WRITTEN TASK>
The entries below should be transcribed in their entirety, exactly as written.

EXTRACTED ENTRIES>
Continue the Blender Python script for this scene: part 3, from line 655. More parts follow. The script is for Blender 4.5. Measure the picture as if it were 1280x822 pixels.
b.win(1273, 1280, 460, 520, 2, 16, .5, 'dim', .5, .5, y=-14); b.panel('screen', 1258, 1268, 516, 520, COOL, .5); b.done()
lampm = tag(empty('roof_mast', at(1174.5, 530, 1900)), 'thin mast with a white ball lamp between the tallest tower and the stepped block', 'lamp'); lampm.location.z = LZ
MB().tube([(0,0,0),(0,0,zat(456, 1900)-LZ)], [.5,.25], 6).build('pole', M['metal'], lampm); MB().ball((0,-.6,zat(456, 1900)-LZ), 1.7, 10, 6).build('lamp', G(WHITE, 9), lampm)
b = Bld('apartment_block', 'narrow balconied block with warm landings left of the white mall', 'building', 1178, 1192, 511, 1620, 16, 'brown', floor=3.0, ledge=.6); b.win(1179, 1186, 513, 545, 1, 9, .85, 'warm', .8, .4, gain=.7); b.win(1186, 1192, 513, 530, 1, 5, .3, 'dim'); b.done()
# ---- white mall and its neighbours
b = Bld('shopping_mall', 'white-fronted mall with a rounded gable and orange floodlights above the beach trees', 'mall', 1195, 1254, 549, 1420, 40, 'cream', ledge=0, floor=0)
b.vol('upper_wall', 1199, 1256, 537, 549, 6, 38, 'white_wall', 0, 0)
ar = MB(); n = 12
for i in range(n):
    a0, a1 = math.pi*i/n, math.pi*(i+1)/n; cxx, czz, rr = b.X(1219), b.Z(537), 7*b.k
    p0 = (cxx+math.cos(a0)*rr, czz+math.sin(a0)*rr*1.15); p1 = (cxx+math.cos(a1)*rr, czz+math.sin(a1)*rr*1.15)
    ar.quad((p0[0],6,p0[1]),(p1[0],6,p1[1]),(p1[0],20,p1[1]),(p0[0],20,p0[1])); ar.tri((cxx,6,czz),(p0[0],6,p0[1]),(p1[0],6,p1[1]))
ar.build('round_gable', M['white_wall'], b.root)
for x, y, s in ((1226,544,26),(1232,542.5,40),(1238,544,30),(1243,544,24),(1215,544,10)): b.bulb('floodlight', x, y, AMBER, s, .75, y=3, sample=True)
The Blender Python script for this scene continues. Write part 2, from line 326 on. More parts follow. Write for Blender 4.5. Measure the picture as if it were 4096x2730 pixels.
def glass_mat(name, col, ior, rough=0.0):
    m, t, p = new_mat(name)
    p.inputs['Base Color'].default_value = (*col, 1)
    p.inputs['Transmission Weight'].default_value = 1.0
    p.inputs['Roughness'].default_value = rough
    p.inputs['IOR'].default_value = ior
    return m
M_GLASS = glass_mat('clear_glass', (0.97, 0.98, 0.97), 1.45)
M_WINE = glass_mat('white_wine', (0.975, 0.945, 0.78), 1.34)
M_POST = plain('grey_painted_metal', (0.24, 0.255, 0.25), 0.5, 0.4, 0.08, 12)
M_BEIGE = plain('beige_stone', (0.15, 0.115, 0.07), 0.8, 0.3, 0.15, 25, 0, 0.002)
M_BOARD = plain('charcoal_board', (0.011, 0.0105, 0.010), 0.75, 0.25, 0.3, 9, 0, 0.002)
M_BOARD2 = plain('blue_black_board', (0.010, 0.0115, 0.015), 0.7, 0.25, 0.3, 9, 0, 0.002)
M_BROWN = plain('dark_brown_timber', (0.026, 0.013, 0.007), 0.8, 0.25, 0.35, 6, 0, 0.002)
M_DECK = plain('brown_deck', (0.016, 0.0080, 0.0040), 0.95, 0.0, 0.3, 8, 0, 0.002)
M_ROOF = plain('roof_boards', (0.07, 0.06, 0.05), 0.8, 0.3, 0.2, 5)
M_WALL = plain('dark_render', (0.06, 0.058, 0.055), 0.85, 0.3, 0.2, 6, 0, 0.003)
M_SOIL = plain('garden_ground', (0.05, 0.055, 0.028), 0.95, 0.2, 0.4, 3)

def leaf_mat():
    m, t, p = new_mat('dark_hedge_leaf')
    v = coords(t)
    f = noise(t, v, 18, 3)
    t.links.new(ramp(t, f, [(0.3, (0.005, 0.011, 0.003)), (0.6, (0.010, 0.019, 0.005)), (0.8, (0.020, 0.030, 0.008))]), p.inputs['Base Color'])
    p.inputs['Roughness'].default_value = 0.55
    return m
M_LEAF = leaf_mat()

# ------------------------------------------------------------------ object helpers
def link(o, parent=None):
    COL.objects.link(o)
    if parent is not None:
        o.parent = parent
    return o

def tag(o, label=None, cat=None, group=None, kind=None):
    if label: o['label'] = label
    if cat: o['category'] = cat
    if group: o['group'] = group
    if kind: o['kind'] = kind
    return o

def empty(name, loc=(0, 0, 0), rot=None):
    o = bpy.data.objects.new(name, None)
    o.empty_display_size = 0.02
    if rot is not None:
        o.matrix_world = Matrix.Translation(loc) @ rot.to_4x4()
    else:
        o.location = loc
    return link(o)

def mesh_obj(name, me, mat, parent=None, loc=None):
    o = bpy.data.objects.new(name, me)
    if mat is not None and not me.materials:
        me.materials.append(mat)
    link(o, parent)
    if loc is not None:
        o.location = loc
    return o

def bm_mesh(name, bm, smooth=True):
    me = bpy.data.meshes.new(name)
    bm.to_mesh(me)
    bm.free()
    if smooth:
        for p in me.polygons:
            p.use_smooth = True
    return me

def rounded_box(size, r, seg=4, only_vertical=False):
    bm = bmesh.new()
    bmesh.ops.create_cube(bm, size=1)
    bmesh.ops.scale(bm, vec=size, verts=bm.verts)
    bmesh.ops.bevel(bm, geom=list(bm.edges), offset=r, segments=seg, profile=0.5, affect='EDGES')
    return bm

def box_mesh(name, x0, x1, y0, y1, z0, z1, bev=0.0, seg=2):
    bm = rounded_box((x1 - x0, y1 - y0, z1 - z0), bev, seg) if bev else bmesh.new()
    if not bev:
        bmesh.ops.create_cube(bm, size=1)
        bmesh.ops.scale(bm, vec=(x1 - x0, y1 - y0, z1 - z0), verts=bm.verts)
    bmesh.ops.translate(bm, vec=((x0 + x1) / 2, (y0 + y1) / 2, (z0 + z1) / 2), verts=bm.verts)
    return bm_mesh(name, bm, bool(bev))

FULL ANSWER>
Continue the Blender Python script for this scene: part 3, from line 655. More parts follow. The script is for Blender 4.5. Measure the picture as if it were 1280x822 pixels.
b.win(1273, 1280, 460, 520, 2, 16, .5, 'dim', .5, .5, y=-14); b.panel('screen', 1258, 1268, 516, 520, COOL, .5); b.done()
lampm = tag(empty('roof_mast', at(1174.5, 530, 1900)), 'thin mast with a white ball lamp between the tallest tower and the stepped block', 'lamp'); lampm.location.z = LZ
MB().tube([(0,0,0),(0,0,zat(456, 1900)-LZ)], [.5,.25], 6).build('pole', M['metal'], lampm); MB().ball((0,-.6,zat(456, 1900)-LZ), 1.7, 10, 6).build('lamp', G(WHITE, 9), lampm)
b = Bld('apartment_block', 'narrow balconied block with warm landings left of the white mall', 'building', 1178, 1192, 511, 1620, 16, 'brown', floor=3.0, ledge=.6); b.win(1179, 1186, 513, 545, 1, 9, .85, 'warm', .8, .4, gain=.7); b.win(1186, 1192, 513, 530, 1, 5, .3, 'dim'); b.done()
# ---- white mall and its neighbours
b = Bld('shopping_mall', 'white-fronted mall with a rounded gable and orange floodlights above the beach trees', 'mall', 1195, 1254, 549, 1420, 40, 'cream', ledge=0, floor=0)
b.vol('upper_wall', 1199, 1256, 537, 549, 6, 38, 'white_wall', 0, 0)
ar = MB(); n = 12
for i in range(n):
    a0, a1 = math.pi*i/n, math.pi*(i+1)/n; cxx, czz, rr = b.X(1219), b.Z(537), 7*b.k
    p0 = (cxx+math.cos(a0)*rr, czz+math.sin(a0)*rr*1.15); p1 = (cxx+math.cos(a1)*rr, czz+math.sin(a1)*rr*1.15)
    ar.quad((p0[0],6,p0[1]),(p1[0],6,p1[1]),(p1[0],20,p1[1]),(p0[0],20,p0[1])); ar.tri((cxx,6,czz),(p0[0],6,p0[1]),(p1[0],6,p1[1]))
ar.build('round_gable', M['white_wall'], b.root)
for x, y, s in ((1226,544,26),(1232,542.5,40),(1238,544,30),(1243,544,24),(1215,544,10)): b.bulb('floodlight', x, y, AMBER, s, .75, y=3, sample=True)
The Blender Python script for this scene continues. Write part 2, from line 326 on. More parts follow. Write for Blender 4.5. Measure the picture as if it were 4096x2730 pixels.
def glass_mat(name, col, ior, rough=0.0):
    m, t, p = new_mat(name)
    p.inputs['Base Color'].default_value = (*col, 1)
    p.inputs['Transmission Weight'].default_value = 1.0
    p.inputs['Roughness'].default_value = rough
    p.inputs['IOR'].default_value = ior
    return m
M_GLASS = glass_mat('clear_glass', (0.97, 0.98, 0.97), 1.45)
M_WINE = glass_mat('white_wine', (0.975, 0.945, 0.78), 1.34)
M_POST = plain('grey_painted_metal', (0.24, 0.255, 0.25), 0.5, 0.4, 0.08, 12)
M_BEIGE = plain('beige_stone', (0.15, 0.115, 0.07), 0.8, 0.3, 0.15, 25, 0, 0.002)
M_BOARD = plain('charcoal_board', (0.011, 0.0105, 0.010), 0.75, 0.25, 0.3, 9, 0, 0.002)
M_BOARD2 = plain('blue_black_board', (0.010, 0.0115, 0.015), 0.7, 0.25, 0.3, 9, 0, 0.002)
M_BROWN = plain('dark_brown_timber', (0.026, 0.013, 0.007), 0.8, 0.25, 0.35, 6, 0, 0.002)
M_DECK = plain('brown_deck', (0.016, 0.0080, 0.0040), 0.95, 0.0, 0.3, 8, 0, 0.002)
M_ROOF = plain('roof_boards', (0.07, 0.06, 0.05), 0.8, 0.3, 0.2, 5)
M_WALL = plain('dark_render', (0.06, 0.058, 0.055), 0.85, 0.3, 0.2, 6, 0, 0.003)
M_SOIL = plain('garden_ground', (0.05, 0.055, 0.028), 0.95, 0.2, 0.4, 3)

def leaf_mat():
    m, t, p = new_mat('dark_hedge_leaf')
    v = coords(t)
    f = noise(t, v, 18, 3)
    t.links.new(ramp(t, f, [(0.3, (0.005, 0.011, 0.003)), (0.6, (0.010, 0.019, 0.005)), (0.8, (0.020, 0.030, 0.008))]), p.inputs['Base Color'])
    p.inputs['Roughness'].default_value = 0.55
    return m
M_LEAF = leaf_mat()

# ------------------------------------------------------------------ object helpers
def link(o, parent=None):
    COL.objects.link(o)
    if parent is not None:
        o.parent = parent
    return o

def tag(o, label=None, cat=None, group=None, kind=None):
    if label: o['label'] = label
    if cat: o['category'] = cat
    if group: o['group'] = group
    if kind: o['kind'] = kind
    return o

def empty(name, loc=(0, 0, 0), rot=None):
    o = bpy.data.objects.new(name, None)
    o.empty_display_size = 0.02
    if rot is not None:
        o.matrix_world = Matrix.Translation(loc) @ rot.to_4x4()
    else:
        o.location = loc
    return link(o)

def mesh_obj(name, me, mat, parent=None, loc=None):
    o = bpy.data.objects.new(name, me)
    if mat is not None and not me.materials:
        me.materials.append(mat)
    link(o, parent)
    if loc is not None:
        o.location = loc
    return o

def bm_mesh(name, bm, smooth=True):
    me = bpy.data.meshes.new(name)
    bm.to_mesh(me)
    bm.free()
    if smooth:
        for p in me.polygons:
            p.use_smooth = True
    return me

def rounded_box(size, r, seg=4, only_vertical=False):
    bm = bmesh.new()
    bmesh.ops.create_cube(bm, size=1)
    bmesh.ops.scale(bm, vec=size, verts=bm.verts)
    bmesh.ops.bevel(bm, geom=list(bm.edges), offset=r, segments=seg, profile=0.5, affect='EDGES')
    return bm

def box_mesh(name, x0, x1, y0, y1, z0, z1, bev=0.0, seg=2):
    bm = rounded_box((x1 - x0, y1 - y0, z1 - z0), bev, seg) if bev else bmesh.new()
    if not bev:
        bmesh.ops.create_cube(bm, size=1)
        bmesh.ops.scale(bm, vec=(x1 - x0, y1 - y0, z1 - z0), verts=bm.verts)
    bmesh.ops.translate(bm, vec=((x0 + x1) / 2, (y0 + y1) / 2, (z0 + z1) / 2), verts=bm.verts)
    return bm_mesh(name, bm, bool(bev))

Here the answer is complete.